Prefer NOT EXISTS/EXISTS instead of NOT IN/IN (especially for subqueries): For subqueries, EXISTS and NOT EXISTS often perform better because they can stop scanning as soon as a match (or non-match) is found. IN with a subquery might require evaluating the entire subquery first, and NOT IN has particular issues with NULL values.

Use column aliases to shorten XML/Json files (for reporting): Shorter aliases mean less data transferred and parsed, which can be significant for large XML/JSON payloads, especially in client-server communication.

Minimize ORDER BY and GROUP BY operations: Both operations can be expensive, especially on large datasets, as they often require sorting. If you can achieve the desired order or aggregation through an indexed access path or a smaller intermediate result, that’s preferable. Only sort when absolutely necessary.

Beware of OR in WHERE clauses: While not always bad, using OR can sometimes prevent index usage, especially if the columns on either side of the OR are from different tables or if one side is unindexed. Consider rewriting with UNION ALL or IN if appropriate.
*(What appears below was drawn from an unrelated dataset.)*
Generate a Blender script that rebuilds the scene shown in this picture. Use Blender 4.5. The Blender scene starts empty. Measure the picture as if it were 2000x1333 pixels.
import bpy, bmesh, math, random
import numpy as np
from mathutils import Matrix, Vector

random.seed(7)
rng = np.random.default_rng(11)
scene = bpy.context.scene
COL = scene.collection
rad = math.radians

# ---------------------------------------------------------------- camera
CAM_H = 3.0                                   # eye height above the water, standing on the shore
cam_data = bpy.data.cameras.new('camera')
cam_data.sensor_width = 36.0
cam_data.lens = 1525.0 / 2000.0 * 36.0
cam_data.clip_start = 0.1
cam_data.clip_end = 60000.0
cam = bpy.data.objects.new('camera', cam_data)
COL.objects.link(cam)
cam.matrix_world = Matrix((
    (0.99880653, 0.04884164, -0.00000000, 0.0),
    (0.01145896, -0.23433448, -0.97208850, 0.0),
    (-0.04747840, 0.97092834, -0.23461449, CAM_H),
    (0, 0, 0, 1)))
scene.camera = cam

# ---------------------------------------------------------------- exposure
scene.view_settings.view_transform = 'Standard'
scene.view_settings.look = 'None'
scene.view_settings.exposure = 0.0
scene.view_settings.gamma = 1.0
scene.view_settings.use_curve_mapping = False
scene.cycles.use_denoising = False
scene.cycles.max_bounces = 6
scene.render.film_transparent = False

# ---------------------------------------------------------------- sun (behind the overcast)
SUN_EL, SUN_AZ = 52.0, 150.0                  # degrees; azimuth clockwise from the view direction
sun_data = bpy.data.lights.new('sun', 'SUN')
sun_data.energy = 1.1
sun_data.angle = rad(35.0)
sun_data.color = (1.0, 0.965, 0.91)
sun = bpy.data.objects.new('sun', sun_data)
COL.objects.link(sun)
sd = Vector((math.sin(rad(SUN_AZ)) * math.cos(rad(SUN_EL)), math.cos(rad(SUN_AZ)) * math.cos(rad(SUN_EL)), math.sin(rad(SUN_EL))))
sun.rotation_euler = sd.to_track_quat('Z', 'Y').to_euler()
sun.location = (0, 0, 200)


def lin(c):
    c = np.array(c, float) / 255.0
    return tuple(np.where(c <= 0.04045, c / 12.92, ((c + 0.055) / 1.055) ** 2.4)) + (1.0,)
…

Avoid SELECT * in production code: Always specify the columns you need. SELECT * retrieves unnecessary data, which consumes more I/O, CPU, and network bandwidth, especially for tables with many columns or large data types (LOBs).

Profile Your Queries Regularly: The most important takeaway is to not guess. Use tools like EXPLAIN PLAN and DBMS_XPLAN to analyze your query execution, understand the actual costs, and identify bottlenecks.